◆ EXTRACTED DATA

-*-

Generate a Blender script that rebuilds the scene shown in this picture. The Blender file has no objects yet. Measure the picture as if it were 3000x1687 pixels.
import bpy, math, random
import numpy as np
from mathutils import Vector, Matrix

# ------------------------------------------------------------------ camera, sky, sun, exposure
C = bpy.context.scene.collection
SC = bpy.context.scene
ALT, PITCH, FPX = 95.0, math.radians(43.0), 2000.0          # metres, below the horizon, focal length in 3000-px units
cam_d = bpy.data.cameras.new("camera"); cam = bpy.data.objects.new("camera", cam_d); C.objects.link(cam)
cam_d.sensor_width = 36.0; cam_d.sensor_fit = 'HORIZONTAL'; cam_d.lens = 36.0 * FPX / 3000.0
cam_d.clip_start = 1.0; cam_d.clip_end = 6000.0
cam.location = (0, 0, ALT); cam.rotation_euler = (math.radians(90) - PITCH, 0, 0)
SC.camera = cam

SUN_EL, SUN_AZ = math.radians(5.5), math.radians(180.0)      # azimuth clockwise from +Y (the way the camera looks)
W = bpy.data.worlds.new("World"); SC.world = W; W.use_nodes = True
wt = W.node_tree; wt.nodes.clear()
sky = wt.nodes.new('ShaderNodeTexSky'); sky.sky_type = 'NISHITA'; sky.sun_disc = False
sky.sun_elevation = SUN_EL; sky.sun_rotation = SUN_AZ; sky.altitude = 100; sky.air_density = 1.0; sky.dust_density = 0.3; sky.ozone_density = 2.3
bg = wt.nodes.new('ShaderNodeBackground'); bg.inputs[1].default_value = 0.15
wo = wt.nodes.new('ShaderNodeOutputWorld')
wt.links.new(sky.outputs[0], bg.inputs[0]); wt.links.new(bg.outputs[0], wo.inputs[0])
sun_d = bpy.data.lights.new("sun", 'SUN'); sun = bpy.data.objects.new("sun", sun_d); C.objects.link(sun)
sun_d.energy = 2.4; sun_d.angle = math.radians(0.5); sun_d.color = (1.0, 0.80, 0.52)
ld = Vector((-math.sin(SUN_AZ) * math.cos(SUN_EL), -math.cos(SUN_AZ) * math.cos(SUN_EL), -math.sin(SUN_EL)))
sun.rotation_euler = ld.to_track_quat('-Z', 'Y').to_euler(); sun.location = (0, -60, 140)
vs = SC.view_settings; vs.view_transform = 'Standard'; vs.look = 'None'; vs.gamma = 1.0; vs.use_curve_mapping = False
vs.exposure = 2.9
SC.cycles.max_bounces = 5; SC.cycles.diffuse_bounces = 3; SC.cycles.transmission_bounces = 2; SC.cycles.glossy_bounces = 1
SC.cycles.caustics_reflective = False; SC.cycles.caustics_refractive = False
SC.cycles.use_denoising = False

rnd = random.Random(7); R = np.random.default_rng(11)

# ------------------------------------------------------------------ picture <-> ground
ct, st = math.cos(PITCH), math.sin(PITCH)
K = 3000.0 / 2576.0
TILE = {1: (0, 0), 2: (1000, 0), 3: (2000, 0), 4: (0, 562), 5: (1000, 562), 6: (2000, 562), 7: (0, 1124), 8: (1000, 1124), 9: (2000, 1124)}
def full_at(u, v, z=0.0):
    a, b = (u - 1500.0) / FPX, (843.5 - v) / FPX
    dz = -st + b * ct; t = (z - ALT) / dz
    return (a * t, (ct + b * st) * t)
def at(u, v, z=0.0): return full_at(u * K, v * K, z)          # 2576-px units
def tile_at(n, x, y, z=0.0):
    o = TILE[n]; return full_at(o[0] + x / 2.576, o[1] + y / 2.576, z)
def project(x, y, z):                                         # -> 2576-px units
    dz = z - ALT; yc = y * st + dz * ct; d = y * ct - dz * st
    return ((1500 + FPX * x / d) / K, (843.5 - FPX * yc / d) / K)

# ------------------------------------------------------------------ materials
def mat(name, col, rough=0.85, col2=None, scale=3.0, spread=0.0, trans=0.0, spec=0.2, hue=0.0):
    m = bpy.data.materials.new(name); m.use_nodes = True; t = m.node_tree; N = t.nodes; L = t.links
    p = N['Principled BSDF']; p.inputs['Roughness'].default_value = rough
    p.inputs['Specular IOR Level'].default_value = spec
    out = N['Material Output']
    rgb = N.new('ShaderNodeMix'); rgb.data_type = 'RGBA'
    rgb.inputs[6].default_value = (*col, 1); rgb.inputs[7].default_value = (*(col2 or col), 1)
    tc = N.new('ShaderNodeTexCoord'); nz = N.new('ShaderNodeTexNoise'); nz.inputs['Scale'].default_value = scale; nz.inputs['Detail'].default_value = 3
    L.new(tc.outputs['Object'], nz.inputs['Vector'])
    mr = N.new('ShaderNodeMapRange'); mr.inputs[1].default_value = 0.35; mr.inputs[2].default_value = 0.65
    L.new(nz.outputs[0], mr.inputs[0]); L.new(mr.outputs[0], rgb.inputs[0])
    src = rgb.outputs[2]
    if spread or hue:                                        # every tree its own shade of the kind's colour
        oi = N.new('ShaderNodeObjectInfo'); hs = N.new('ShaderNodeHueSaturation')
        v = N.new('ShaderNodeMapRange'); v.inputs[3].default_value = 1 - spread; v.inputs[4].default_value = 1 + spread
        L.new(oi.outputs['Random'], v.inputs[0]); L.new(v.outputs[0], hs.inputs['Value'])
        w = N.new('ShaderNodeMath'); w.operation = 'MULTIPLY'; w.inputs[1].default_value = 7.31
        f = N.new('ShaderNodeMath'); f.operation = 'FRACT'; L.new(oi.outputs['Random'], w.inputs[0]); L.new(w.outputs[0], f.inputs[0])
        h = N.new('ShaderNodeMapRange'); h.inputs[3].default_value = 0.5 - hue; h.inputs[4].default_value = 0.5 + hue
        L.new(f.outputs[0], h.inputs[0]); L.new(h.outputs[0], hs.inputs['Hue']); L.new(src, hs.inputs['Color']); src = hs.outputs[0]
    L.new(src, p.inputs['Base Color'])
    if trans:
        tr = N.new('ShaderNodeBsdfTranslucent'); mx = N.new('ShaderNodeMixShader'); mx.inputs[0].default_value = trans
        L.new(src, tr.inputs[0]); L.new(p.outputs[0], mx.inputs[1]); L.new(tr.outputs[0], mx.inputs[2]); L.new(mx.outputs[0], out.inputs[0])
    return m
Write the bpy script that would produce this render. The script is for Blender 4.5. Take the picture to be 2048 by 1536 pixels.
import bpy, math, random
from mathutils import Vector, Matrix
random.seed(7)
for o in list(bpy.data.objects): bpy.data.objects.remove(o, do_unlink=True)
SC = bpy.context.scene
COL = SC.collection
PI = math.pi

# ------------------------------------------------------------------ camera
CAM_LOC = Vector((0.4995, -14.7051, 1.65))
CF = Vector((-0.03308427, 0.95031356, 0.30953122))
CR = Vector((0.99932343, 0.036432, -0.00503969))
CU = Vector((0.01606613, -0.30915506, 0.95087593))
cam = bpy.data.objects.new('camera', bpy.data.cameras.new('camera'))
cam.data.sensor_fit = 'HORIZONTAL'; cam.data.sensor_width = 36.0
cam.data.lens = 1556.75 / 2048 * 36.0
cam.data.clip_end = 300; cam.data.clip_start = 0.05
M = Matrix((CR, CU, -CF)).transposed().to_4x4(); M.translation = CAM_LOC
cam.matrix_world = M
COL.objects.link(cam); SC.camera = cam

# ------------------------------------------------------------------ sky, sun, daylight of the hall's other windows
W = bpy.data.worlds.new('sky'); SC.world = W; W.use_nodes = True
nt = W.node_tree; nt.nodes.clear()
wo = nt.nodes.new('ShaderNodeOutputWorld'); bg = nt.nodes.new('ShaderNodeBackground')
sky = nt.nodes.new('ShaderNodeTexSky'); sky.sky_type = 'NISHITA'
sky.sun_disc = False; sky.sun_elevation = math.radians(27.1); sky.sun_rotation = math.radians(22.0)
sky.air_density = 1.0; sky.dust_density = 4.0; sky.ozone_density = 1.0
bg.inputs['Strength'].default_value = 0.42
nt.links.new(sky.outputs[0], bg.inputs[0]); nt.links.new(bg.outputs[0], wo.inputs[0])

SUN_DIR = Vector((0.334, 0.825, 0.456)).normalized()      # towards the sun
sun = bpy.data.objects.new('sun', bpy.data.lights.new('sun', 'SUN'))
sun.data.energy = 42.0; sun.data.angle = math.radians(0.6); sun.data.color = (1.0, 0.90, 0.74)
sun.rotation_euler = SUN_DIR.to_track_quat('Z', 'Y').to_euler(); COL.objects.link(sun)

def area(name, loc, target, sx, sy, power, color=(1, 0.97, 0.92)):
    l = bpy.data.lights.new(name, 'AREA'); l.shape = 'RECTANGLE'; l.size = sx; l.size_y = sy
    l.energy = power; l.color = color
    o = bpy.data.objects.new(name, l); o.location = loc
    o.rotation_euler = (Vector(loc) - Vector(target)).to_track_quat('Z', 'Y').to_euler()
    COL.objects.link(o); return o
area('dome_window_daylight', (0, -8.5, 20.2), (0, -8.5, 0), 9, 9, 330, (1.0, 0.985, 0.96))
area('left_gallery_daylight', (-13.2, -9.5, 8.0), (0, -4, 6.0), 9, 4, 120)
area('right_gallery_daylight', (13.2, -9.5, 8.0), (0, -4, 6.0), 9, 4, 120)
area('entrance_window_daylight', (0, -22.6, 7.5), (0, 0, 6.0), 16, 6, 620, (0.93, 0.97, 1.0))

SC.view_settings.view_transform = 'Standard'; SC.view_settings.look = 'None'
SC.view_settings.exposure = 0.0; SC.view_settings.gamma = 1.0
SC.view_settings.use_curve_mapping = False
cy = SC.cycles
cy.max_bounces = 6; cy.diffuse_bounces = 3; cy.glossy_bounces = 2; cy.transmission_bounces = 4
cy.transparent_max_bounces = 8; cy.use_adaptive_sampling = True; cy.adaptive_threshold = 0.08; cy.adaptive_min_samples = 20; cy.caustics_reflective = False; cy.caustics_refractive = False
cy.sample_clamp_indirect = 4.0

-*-

◆ PROBLEM STATEMENT
Report every line in the data above in which the word "this" appears.

◆ FULL OUTPUT
Generate a Blender script that rebuilds the scene shown in this picture. The Blender file has no objects yet. Measure the picture as if it were 3000x1687 pixels.
Write the bpy script that would produce this render. The script is for Blender 4.5. Take the picture to be 2048 by 1536 pixels.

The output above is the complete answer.